ただ、触れられているのはパーティーでのコスチュームが売れているとか、仮装イベント、街コンといった、コスプレ行列、という側面がほとんどです。
旬の年中行事を愉しもう、とうたっている「びお」としては、どういう風に接したらいいものか。やっぱり、起源や目的を知っておくことからはいってみます。
ハロウィンは、ケルト人の自然崇拝に端を発しているといわれています。
10月末日はケルトの暦の1年の最後の日であり、1年の終わりと始まりを示す祭りが起源で、ケルトの暦は11月1日からが新年でした、と説明する資料は多いのですが、そうすると、1月というのは新年ではない、というなんだか変なことになってしまいます。
ケルトの暦が太陰太陽暦だったなら、10月末日は、今でいう12月の中旬から下旬です。つまり、ちょうど冬至のころです。

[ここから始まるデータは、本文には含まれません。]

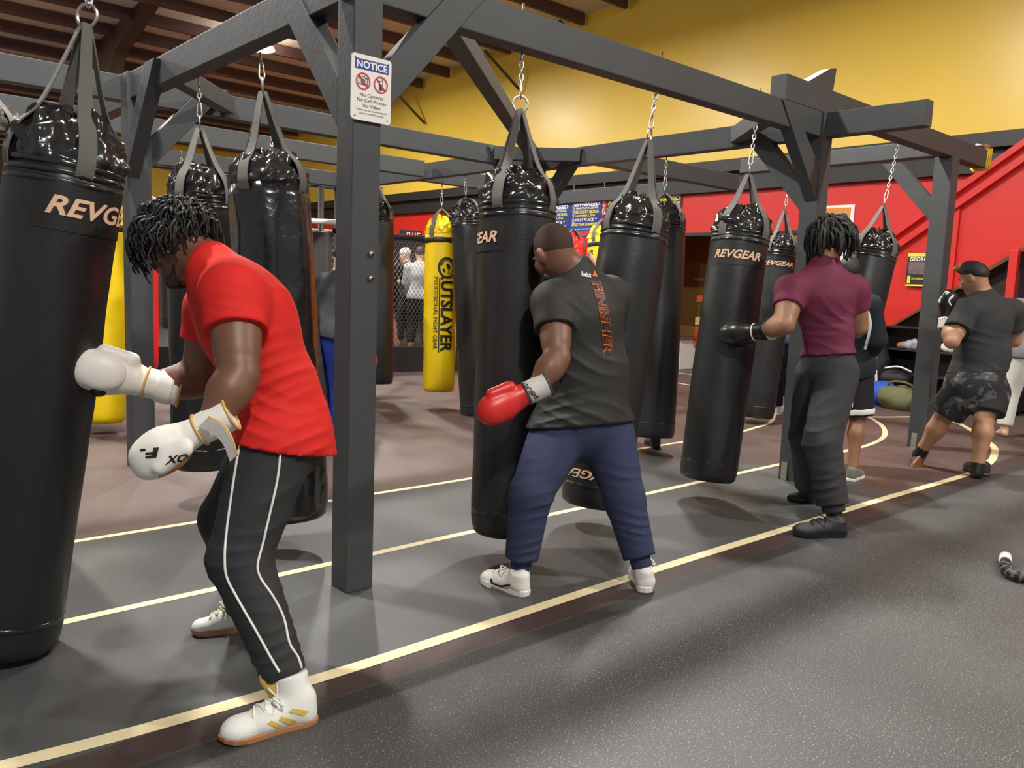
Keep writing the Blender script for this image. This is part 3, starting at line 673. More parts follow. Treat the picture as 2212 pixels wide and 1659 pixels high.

冬至とは、1年で最も太陽が低い日で、日の長さが一番短くなることから、太陽の再生の日として、世界各地でさまざまな祭事が開かれます。クリスマスも、元をただせば冬至の祭りです。ハロウィンも、古代ケルトの人たちが冬至に際して行った祭事であっても不思議ではありません。太陽が一番弱まり、再生する日こそが新年の始まり、という考えは、農耕中心で季節感が今よりもずっと大切だった時代には、ごく普通の考え方です。
けれど、太陽暦のクリスマスと重なってしまうとキリスト教的にはちょっと…ということがあったかどうか、ハロウィンは、あくまで11月1日の前の日、というポジションに落ち着かされたのではないでしょうか。
もし、ハロウィンが冬至の祭事だったとしたら。
なんと、日本では冬至にカボチャを食べる風習があるではありませんか。
ハロウィンにカボチャ、というのはケルトの風習ではありません。カボチャはアメリカ大陸原産で、大航海時代にヨーロッパに伝えられました。それ以前はカブが使われていたさらに戦国時代にポルトガルから日本に伝来しています。
洋の東西で、冬至にまつわるイベントにカボチャが登場する、というのはなんとも奇妙な一致です。冬場の作物が穫れない時には、日持ちするカボチャは重宝されていたのでしょう。
ハロウィンの原型は、冬至のイベントの他に、家族の霊を迎えることだったり、魔除けだったり、という話もあります。いずれも現代の日本で行われている仮装パーティとはあんまり関係がないように見えます。
けれど、日本に古くからある風習のお年玉も、もはや歳神から賜る魂、という起源を知りながらお金をもらう子は皆無と言っていいでしょうし、盆踊りや花火大会が鎮魂のために行われているかといえば、これも否です。クリスマス然り、バレンタインデー然りです。
宗教行事を、娯楽・興業に変えてしまう恐るべき力を、私たち日本人は折に触れて発揮してきました。
ハロウィンの起源となる祭りでは、魔除けのために火を灯し、その火を村の人々が大切に持ち帰った、という話もあります。このことにより、村は一体感を持ったのでしょう。
住宅街でトリック・オア・トリート、と騒いで呼び鈴を押してくる子どもたちは、一戸一戸の家が孤立しがちな現代の街を、もしかすると繋ぎなおしてくれるかもしれません。
日本の想像力が失われて久しい、といわれていますが、日本には、古くは神仏習合を行い、近年では携帯電話にカメラをくっつけ、ウォークマンを生み出した折衷力があります。
ハロウィンのグローバル化に図らずも抗して、何か面白いものに変化させていくのではないか、それは街コンとか仮装パーティとか、そういったものよりも、近所の家をトリック・オア・トリート、と騒いで押しかける子どもたちが成し遂げるのではないか――他力本願ではありますが、そんなことを考えたりしています。でも、同じ阿呆なら踊らにゃ損、かな?